> OBJECTIVE: Every entry should be repeated exactly. Omit the pictures.

## START EXERCISE MATERIAL

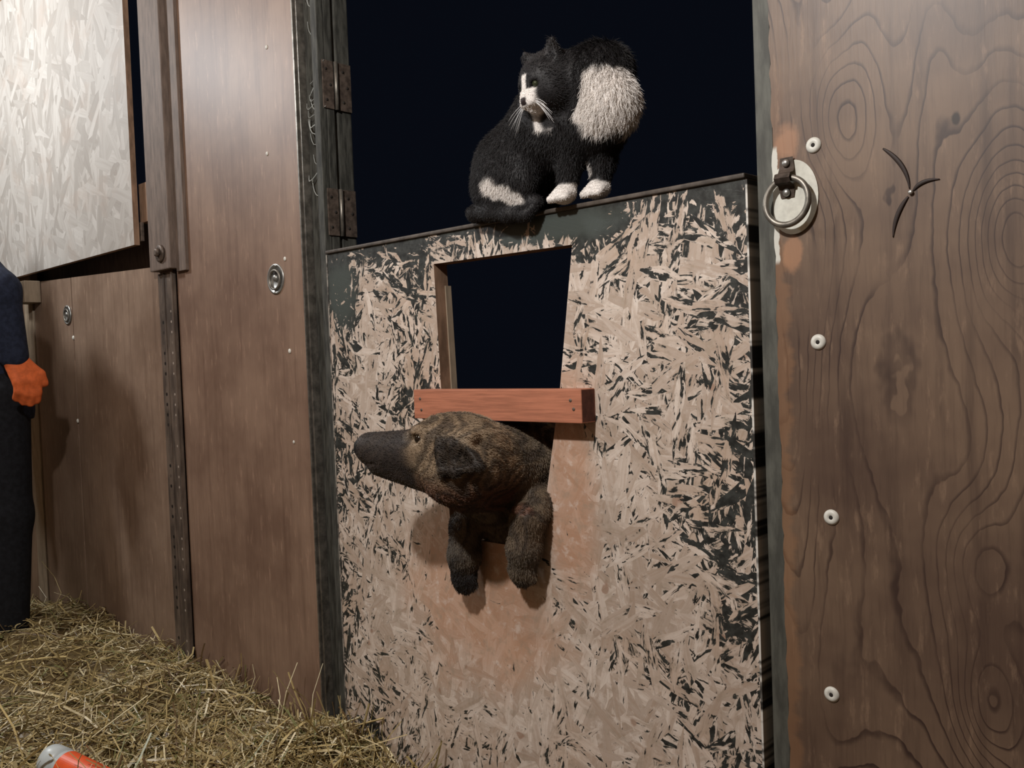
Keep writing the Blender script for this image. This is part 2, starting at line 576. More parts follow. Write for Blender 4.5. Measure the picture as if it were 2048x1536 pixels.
bm = bmesh.new()
add_box(bm, -6.2, 2.2, -3.2, 0.20, FLOOR - 0.06, FLOOR)
structure('floor', bm, M['dirt'])
bm = bmesh.new()
add_box(bm, -6.2, 2.2, 0.20, 3.0, FLOOR - 0.06, FLOOR)
structure('ground_outside', bm, M['night_ground'])
bm = bmesh.new()
add_box(bm, -6.2, 2.2, -3.2, 0.14, 2.75, 2.82)
structure('ceiling', bm, M['room'])
bm = bmesh.new()
add_box(bm, -6.2, 2.2, -3.26, -3.2, FLOOR, 2.75)
structure('wall_back', bm, M['room'])
bm = bmesh.new()
add_box(bm, -6.26, -6.2, -3.2, 0.14, FLOOR, 2.75)
structure('wall_end', bm, M['room'])
bm = bmesh.new()
add_box(bm, 2.2, 2.26, -3.2, 0.14, FLOOR, 2.75)
structure('wall_near', bm, M['room'])

# right-hand plywood wall
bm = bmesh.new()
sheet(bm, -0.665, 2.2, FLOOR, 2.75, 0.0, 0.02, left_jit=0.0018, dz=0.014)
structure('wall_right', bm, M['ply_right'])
# middle plywood wall between the far strap and the doorway
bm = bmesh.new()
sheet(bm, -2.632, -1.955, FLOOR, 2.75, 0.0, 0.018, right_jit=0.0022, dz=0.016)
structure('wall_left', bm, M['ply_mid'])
# two plywood sheets below the shutter
bm = bmesh.new()
for xa, xb, ya in ((-3.462, -2.66, 0.0), (-3.86, -3.474, 0.002)):
    fs = add_box(bm, xa, xb, ya, 0.018, FLOOR, 1.0)
    for v in {v for f in fs for v in f.verts}:
        if v.co.z > 0.9:
            v.co.z = 1.229 + (v.co.x + 3.86) * (-0.0395)  # top cut aslant, the gap stands in for the shutter's shadow
structure('wall_far', bm, M['ply_far'])
bm = bmesh.new()
sheet(bm, -6.2, -3.95, FLOOR, 2.75, 0.02, 0.05, dz=0.3)
structure('wall_end_bay', bm, M['room'])
bm = bmesh.new()
add_box(bm, -4.70, -2.70, 0.085, 0.110, FLOOR, 1.36)  # board added behind the gap so the wedge under the shutter reads dark
structure('gap_backing', bm, M['post'])
bm = bmesh.new()
add_box(bm, -3.95, -2.60, 0.0, 0.04, 2.42, 2.75)
structure('wall_lintel', bm, M['room'])
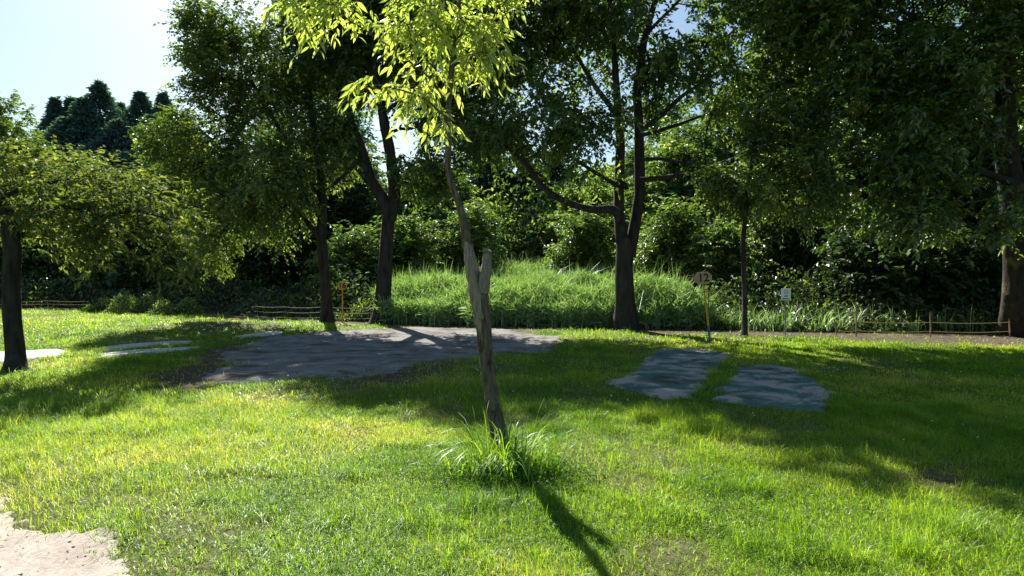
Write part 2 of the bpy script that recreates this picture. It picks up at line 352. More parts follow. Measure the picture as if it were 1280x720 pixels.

## END EXERCISE MATERIAL

> RESPONSE TO THIS TASK:
Keep writing the Blender script for this image. This is part 2, starting at line 576. More parts follow. Write for Blender 4.5. Measure the picture as if it were 2048x1536 pixels.
bm = bmesh.new()
add_box(bm, -6.2, 2.2, -3.2, 0.20, FLOOR - 0.06, FLOOR)
structure('floor', bm, M['dirt'])
bm = bmesh.new()
add_box(bm, -6.2, 2.2, 0.20, 3.0, FLOOR - 0.06, FLOOR)
structure('ground_outside', bm, M['night_ground'])
bm = bmesh.new()
add_box(bm, -6.2, 2.2, -3.2, 0.14, 2.75, 2.82)
structure('ceiling', bm, M['room'])
bm = bmesh.new()
add_box(bm, -6.2, 2.2, -3.26, -3.2, FLOOR, 2.75)
structure('wall_back', bm, M['room'])
bm = bmesh.new()
add_box(bm, -6.26, -6.2, -3.2, 0.14, FLOOR, 2.75)
structure('wall_end', bm, M['room'])
bm = bmesh.new()
add_box(bm, 2.2, 2.26, -3.2, 0.14, FLOOR, 2.75)
structure('wall_near', bm, M['room'])

# right-hand plywood wall
bm = bmesh.new()
sheet(bm, -0.665, 2.2, FLOOR, 2.75, 0.0, 0.02, left_jit=0.0018, dz=0.014)
structure('wall_right', bm, M['ply_right'])
# middle plywood wall between the far strap and the doorway
bm = bmesh.new()
sheet(bm, -2.632, -1.955, FLOOR, 2.75, 0.0, 0.018, right_jit=0.0022, dz=0.016)
structure('wall_left', bm, M['ply_mid'])
# two plywood sheets below the shutter
bm = bmesh.new()
for xa, xb, ya in ((-3.462, -2.66, 0.0), (-3.86, -3.474, 0.002)):
    fs = add_box(bm, xa, xb, ya, 0.018, FLOOR, 1.0)
    for v in {v for f in fs for v in f.verts}:
        if v.co.z > 0.9:
            v.co.z = 1.229 + (v.co.x + 3.86) * (-0.0395)  # top cut aslant, the gap stands in for the shutter's shadow
structure('wall_far', bm, M['ply_far'])
bm = bmesh.new()
sheet(bm, -6.2, -3.95, FLOOR, 2.75, 0.02, 0.05, dz=0.3)
structure('wall_end_bay', bm, M['room'])
bm = bmesh.new()
add_box(bm, -4.70, -2.70, 0.085, 0.110, FLOOR, 1.36)  # board added behind the gap so the wedge under the shutter reads dark
structure('gap_backing', bm, M['post'])
bm = bmesh.new()
add_box(bm, -3.95, -2.60, 0.0, 0.04, 2.42, 2.75)
structure('wall_lintel', bm, M['room'])
Write part 2 of the bpy script that recreates this picture. It picks up at line 352. More parts follow. Measure the picture as if it were 1280x720 pixels.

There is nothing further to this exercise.